╭─ DATA BLOCK

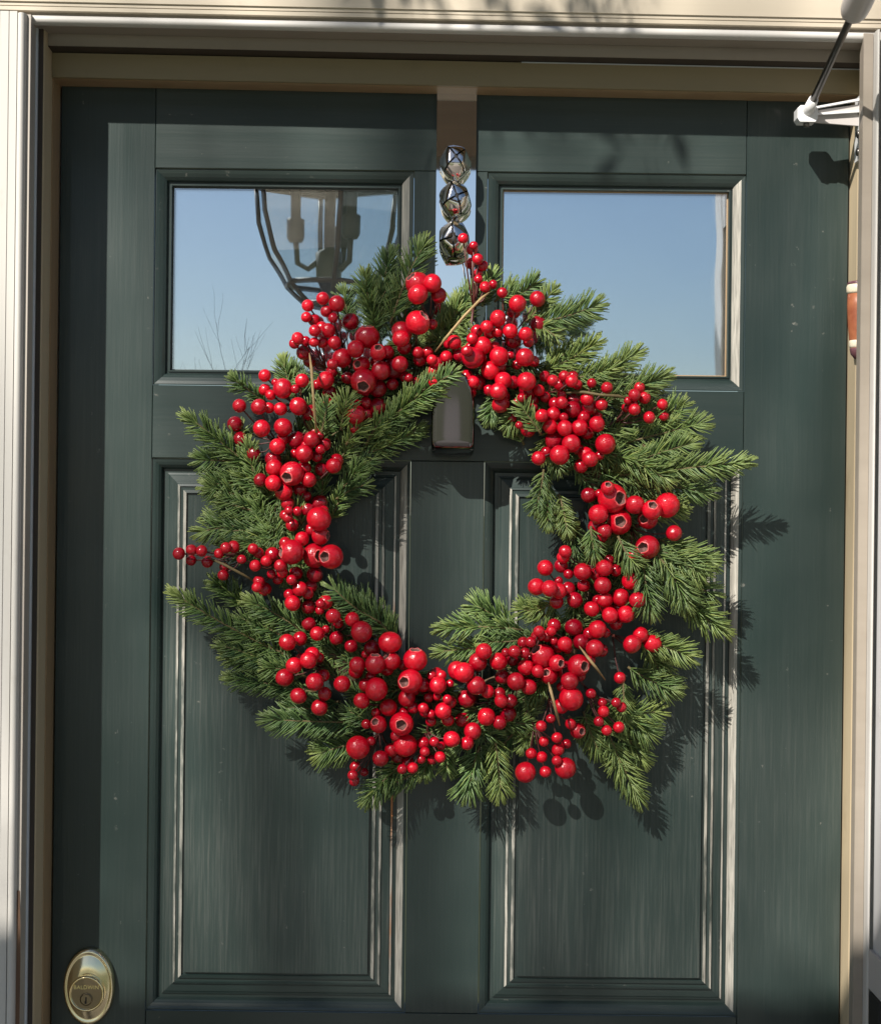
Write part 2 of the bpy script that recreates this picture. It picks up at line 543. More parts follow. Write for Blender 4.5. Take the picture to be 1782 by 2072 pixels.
mb.lathe([(0.0205, 0.0), (0.0205, 0.008), (0.0200, 0.0100), (0.0185, 0.0108), (0.0178, 0.0095), (0.0174, 0.0088)], 40, [0] * 6, CY, (0, -1, 0))
obj('lock_collar', mb, M['brass_bright'], bolt)
mb = MB()
mb.lathe([(0.0173, 0.0), (0.0173, 0.0088), (0.0001, 0.0089)], 40, None, CY, (0, -1, 0), smooth=False)
obj('lock_face', mb, M['brass_face'], bolt)
PL = CY + Vector((0.0, -0.0088, -0.0062))
mb = MB()
mb.lathe([(0.0072, 0.0), (0.0072, 0.0014), (0.0066, 0.0018), (0.0062, 0.0008), (0.0060, 0.0006), (0.0060, 0.0016), (0.0001, 0.0017)], 28, None, PL, (0, -1, 0), smooth=False)
obj('lock_plug', mb, M['brass_face'], bolt)
mb = MB()
mb.box(PL.x - 0.0007, PL.x + 0.0007, PL.y - 0.0022, PL.y - 0.0012, PL.z - 0.0042, PL.z + 0.0028)
mb.box(PL.x - 0.0014, PL.x + 0.0002, PL.y - 0.00225, PL.y - 0.0012, PL.z - 0.0046, PL.z - 0.0018)
obj('keyhole', mb, M['void'], bolt)
cu = bpy.data.curves.new('lettering', 'FONT')
cu.body = 'BALDWIN'; cu.size = 0.0062; cu.align_x = 'CENTER'; cu.extrude = 0.0004; cu.space_character = 1.05
tmp = bpy.data.objects.new('lettering', cu); COL.objects.link(tmp)
bpy.context.view_layer.update()
me = bpy.data.meshes.new_from_object(tmp.evaluated_get(bpy.context.evaluated_depsgraph_get()))
bpy.data.objects.remove(tmp)
me.transform(Matrix.Translation((CY.x, CY.y - 0.0091, CY.z + 0.0055)) @ Matrix.Rotation(math.pi / 2, 4, 'X'))
me.materials.clear(); me.materials.append(M['brass_bright'])
link('lettering', me, bolt)

# ------------------------------------------------------------------ door frame and casing
TILT = 0.0095
frame = thing('door_frame', 'tan and brown wooden frame around the green door', 'door frame', (0, 0, -0.03))
casing = thing('door_casing', 'white fluted casing with rounded edge around the door frame', 'casing', (0, 0, -0.03))

def side(parent, name, sgn, edge, pts, mat, z0=-0.03, z1=None, smooth=False):
    """vertical member: pts = (photo units outward from edge, metres in front of the door), extruded"""
    z1 = dz(-846) if z1 is None else z1
    mb = MB()
    n = len(pts)
    P = [((edge + sgn * a) * U, -p) for a, p in pts]
    for x, y in P: mb.v.append((x, y, z0))
    for x, y in P: mb.v.append((x, y, z1 - TILT * x))
    for i in range(n):
        j = (i + 1) % n
        mb.face((i, j, n + j, n + i), 0, smooth)
    mb.face(list(range(n))[::-1]); mb.face([n + i for i in range(n)])
    return obj(name, mb, mat, parent)

def arc(cx, cp, rx, rp, a0, a1, n=8):
    return [(cx + rx * math.cos(math.radians(a0 + (a1 - a0) * i / n)), cp + rp * math.sin(math.radians(a0 + (a1 - a0) * i / n))) for i in range(n + 1)]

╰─

## INSTRUCTION
Return the whole listing, word for word, and leave out every picture.

## ANSWER TO THE PROBLEM
Write part 2 of the bpy script that recreates this picture. It picks up at line 543. More parts follow. Write for Blender 4.5. Take the picture to be 1782 by 2072 pixels.
mb.lathe([(0.0205, 0.0), (0.0205, 0.008), (0.0200, 0.0100), (0.0185, 0.0108), (0.0178, 0.0095), (0.0174, 0.0088)], 40, [0] * 6, CY, (0, -1, 0))
obj('lock_collar', mb, M['brass_bright'], bolt)
mb = MB()
mb.lathe([(0.0173, 0.0), (0.0173, 0.0088), (0.0001, 0.0089)], 40, None, CY, (0, -1, 0), smooth=False)
obj('lock_face', mb, M['brass_face'], bolt)
PL = CY + Vector((0.0, -0.0088, -0.0062))
mb = MB()
mb.lathe([(0.0072, 0.0), (0.0072, 0.0014), (0.0066, 0.0018), (0.0062, 0.0008), (0.0060, 0.0006), (0.0060, 0.0016), (0.0001, 0.0017)], 28, None, PL, (0, -1, 0), smooth=False)
obj('lock_plug', mb, M['brass_face'], bolt)
mb = MB()
mb.box(PL.x - 0.0007, PL.x + 0.0007, PL.y - 0.0022, PL.y - 0.0012, PL.z - 0.0042, PL.z + 0.0028)
mb.box(PL.x - 0.0014, PL.x + 0.0002, PL.y - 0.00225, PL.y - 0.0012, PL.z - 0.0046, PL.z - 0.0018)
obj('keyhole', mb, M['void'], bolt)
cu = bpy.data.curves.new('lettering', 'FONT')
cu.body = 'BALDWIN'; cu.size = 0.0062; cu.align_x = 'CENTER'; cu.extrude = 0.0004; cu.space_character = 1.05
tmp = bpy.data.objects.new('lettering', cu); COL.objects.link(tmp)
bpy.context.view_layer.update()
me = bpy.data.meshes.new_from_object(tmp.evaluated_get(bpy.context.evaluated_depsgraph_get()))
bpy.data.objects.remove(tmp)
me.transform(Matrix.Translation((CY.x, CY.y - 0.0091, CY.z + 0.0055)) @ Matrix.Rotation(math.pi / 2, 4, 'X'))
me.materials.clear(); me.materials.append(M['brass_bright'])
link('lettering', me, bolt)

# ------------------------------------------------------------------ door frame and casing
TILT = 0.0095
frame = thing('door_frame', 'tan and brown wooden frame around the green door', 'door frame', (0, 0, -0.03))
casing = thing('door_casing', 'white fluted casing with rounded edge around the door frame', 'casing', (0, 0, -0.03))

def side(parent, name, sgn, edge, pts, mat, z0=-0.03, z1=None, smooth=False):
    """vertical member: pts = (photo units outward from edge, metres in front of the door), extruded"""
    z1 = dz(-846) if z1 is None else z1
    mb = MB()
    n = len(pts)
    P = [((edge + sgn * a) * U, -p) for a, p in pts]
    for x, y in P: mb.v.append((x, y, z0))
    for x, y in P: mb.v.append((x, y, z1 - TILT * x))
    for i in range(n):
        j = (i + 1) % n
        mb.face((i, j, n + j, n + i), 0, smooth)
    mb.face(list(range(n))[::-1]); mb.face([n + i for i in range(n)])
    return obj(name, mb, mat, parent)

def arc(cx, cp, rx, rp, a0, a1, n=8):
    return [(cx + rx * math.cos(math.radians(a0 + (a1 - a0) * i / n)), cp + rp * math.sin(math.radians(a0 + (a1 - a0) * i / n))) for i in range(n + 1)]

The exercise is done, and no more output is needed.